▸ Task details: Emit a verbatim copy of the lines below from the line with "Build this scene" through the line with "PI = math.pi", excluding pictures and everything outside that range.

— Start —

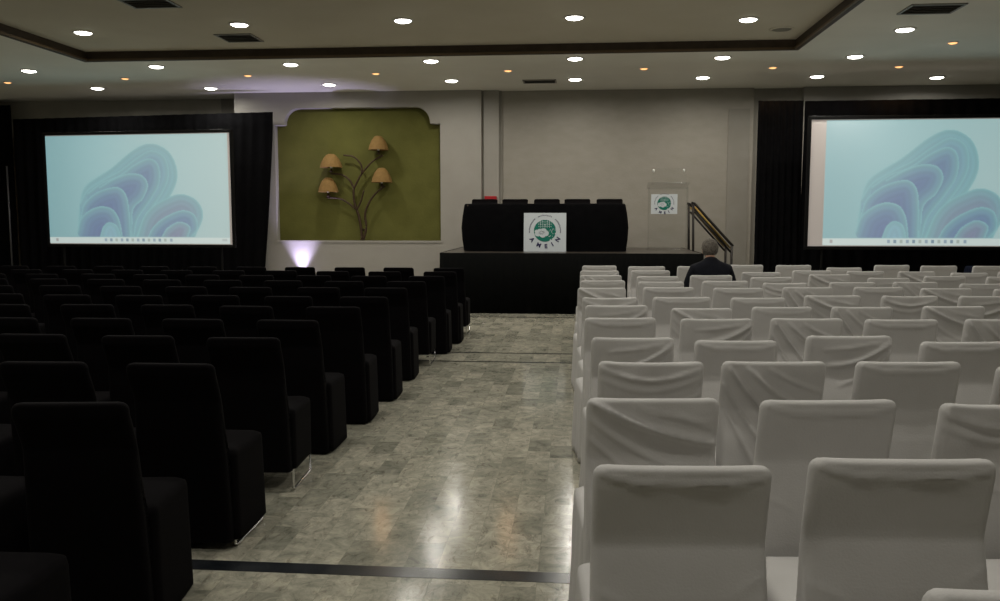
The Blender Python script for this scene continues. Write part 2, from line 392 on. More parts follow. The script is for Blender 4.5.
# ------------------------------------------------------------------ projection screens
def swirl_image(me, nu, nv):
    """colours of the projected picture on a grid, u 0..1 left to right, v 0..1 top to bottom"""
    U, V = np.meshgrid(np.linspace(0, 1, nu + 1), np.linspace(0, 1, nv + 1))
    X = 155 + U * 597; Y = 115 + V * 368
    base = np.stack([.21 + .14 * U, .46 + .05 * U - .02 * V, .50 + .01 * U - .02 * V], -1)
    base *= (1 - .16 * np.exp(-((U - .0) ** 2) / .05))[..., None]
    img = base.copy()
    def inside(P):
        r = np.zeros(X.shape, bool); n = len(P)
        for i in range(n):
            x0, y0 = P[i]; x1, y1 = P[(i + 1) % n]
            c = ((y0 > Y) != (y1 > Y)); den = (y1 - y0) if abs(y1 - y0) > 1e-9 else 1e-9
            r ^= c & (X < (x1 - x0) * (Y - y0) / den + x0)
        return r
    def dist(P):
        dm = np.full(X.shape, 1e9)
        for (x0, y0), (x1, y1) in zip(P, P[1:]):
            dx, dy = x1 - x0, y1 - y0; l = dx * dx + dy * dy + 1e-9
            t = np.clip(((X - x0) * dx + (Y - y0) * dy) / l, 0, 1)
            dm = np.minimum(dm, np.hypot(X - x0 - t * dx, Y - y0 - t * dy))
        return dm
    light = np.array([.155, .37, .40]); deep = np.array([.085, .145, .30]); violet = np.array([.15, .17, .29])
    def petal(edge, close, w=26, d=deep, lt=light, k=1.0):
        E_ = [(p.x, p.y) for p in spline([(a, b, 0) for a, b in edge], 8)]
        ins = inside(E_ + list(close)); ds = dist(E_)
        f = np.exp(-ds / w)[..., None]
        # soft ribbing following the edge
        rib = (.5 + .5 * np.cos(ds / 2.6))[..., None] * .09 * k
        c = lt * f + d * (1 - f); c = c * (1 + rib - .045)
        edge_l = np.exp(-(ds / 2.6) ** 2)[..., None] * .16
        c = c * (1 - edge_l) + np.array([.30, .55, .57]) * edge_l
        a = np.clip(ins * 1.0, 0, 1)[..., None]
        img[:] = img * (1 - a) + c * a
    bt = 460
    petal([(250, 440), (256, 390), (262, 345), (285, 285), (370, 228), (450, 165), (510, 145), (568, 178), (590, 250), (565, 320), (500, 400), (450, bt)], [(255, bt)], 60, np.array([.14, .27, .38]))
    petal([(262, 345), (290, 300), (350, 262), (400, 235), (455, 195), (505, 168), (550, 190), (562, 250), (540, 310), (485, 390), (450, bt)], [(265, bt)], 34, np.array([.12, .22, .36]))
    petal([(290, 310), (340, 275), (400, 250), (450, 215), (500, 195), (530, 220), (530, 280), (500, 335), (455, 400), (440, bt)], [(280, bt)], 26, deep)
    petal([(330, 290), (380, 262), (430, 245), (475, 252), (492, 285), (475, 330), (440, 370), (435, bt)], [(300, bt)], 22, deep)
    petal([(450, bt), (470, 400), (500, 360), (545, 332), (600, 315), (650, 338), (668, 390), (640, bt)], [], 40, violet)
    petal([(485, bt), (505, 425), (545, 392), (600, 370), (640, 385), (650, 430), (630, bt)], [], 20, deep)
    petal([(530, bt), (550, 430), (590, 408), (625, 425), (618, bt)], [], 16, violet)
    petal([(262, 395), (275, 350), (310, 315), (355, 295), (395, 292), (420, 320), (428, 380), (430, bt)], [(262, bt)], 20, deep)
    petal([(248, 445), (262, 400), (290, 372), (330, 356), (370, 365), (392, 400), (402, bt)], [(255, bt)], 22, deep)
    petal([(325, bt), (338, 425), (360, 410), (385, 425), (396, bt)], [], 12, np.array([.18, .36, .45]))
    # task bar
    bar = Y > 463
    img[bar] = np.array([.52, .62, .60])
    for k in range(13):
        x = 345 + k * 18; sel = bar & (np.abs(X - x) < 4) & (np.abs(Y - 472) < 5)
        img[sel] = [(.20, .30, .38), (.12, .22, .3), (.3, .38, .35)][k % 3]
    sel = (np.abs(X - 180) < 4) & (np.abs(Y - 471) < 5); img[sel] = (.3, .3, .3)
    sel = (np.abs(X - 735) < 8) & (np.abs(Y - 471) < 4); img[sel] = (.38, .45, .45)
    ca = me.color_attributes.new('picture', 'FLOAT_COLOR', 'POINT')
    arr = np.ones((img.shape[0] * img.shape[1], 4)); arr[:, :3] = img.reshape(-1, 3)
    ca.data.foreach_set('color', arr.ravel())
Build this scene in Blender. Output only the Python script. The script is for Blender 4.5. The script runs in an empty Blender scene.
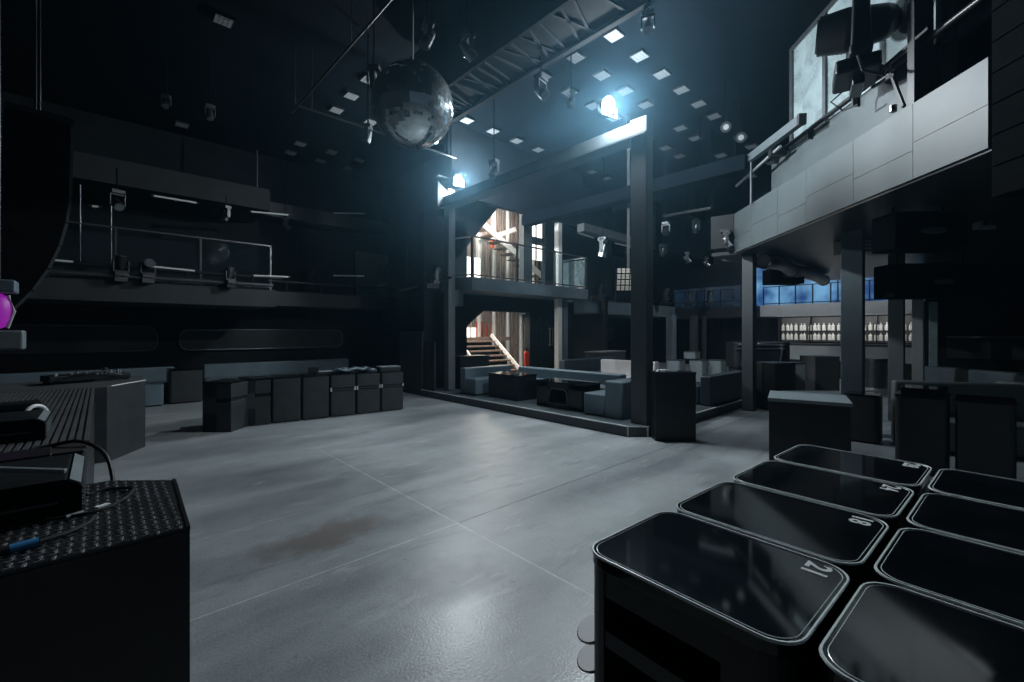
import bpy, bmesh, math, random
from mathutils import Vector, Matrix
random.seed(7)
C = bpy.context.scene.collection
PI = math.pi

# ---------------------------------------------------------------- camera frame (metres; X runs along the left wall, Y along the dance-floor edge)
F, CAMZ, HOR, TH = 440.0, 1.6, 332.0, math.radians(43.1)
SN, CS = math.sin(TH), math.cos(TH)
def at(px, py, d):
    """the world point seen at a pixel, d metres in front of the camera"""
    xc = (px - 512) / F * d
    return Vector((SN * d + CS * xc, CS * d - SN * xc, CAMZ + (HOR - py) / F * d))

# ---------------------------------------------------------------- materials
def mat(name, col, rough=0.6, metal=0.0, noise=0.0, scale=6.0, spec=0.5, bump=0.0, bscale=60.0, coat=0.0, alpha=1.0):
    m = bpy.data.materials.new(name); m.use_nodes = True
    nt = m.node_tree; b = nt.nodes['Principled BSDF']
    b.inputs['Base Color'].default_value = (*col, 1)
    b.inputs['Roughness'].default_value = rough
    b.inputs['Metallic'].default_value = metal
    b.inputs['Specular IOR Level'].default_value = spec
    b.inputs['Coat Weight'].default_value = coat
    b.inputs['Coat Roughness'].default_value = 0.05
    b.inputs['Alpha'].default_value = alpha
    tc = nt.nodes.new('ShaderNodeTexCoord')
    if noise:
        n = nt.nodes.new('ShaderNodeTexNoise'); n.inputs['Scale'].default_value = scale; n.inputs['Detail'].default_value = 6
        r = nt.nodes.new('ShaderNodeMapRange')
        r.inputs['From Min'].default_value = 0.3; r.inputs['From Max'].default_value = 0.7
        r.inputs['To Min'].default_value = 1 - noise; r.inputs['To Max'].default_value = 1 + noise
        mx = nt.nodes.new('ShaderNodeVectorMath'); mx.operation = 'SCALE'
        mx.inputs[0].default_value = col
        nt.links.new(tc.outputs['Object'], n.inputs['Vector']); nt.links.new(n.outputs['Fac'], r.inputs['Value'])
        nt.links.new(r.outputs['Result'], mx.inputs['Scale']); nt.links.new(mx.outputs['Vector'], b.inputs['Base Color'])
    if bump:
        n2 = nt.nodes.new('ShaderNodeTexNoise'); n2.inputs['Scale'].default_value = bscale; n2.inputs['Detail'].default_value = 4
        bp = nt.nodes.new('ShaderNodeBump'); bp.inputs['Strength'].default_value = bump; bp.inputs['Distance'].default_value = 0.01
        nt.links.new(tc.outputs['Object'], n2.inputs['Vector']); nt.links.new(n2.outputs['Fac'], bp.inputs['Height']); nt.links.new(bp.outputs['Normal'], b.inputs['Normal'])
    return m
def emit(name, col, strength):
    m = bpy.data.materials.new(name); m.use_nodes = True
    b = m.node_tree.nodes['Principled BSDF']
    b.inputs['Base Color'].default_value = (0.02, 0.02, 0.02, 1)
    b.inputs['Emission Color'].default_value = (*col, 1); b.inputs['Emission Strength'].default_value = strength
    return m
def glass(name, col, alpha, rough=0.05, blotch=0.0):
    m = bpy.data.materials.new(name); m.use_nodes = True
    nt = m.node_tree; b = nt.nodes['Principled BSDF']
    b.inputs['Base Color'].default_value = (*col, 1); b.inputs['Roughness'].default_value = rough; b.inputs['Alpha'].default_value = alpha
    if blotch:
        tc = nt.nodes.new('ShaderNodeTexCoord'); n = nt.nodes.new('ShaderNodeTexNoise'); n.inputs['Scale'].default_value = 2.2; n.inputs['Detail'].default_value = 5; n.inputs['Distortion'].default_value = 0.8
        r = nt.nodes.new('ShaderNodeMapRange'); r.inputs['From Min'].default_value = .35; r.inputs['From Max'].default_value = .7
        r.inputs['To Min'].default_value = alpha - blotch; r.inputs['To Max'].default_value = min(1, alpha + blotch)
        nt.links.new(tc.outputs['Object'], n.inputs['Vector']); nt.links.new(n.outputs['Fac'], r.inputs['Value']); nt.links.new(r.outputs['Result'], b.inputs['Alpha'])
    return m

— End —

▸ Exercise result:
Build this scene in Blender. Output only the Python script. The script is for Blender 4.5. The script runs in an empty Blender scene.
import bpy, bmesh, math, random
from mathutils import Vector, Matrix
random.seed(7)
C = bpy.context.scene.collection
PI = math.pi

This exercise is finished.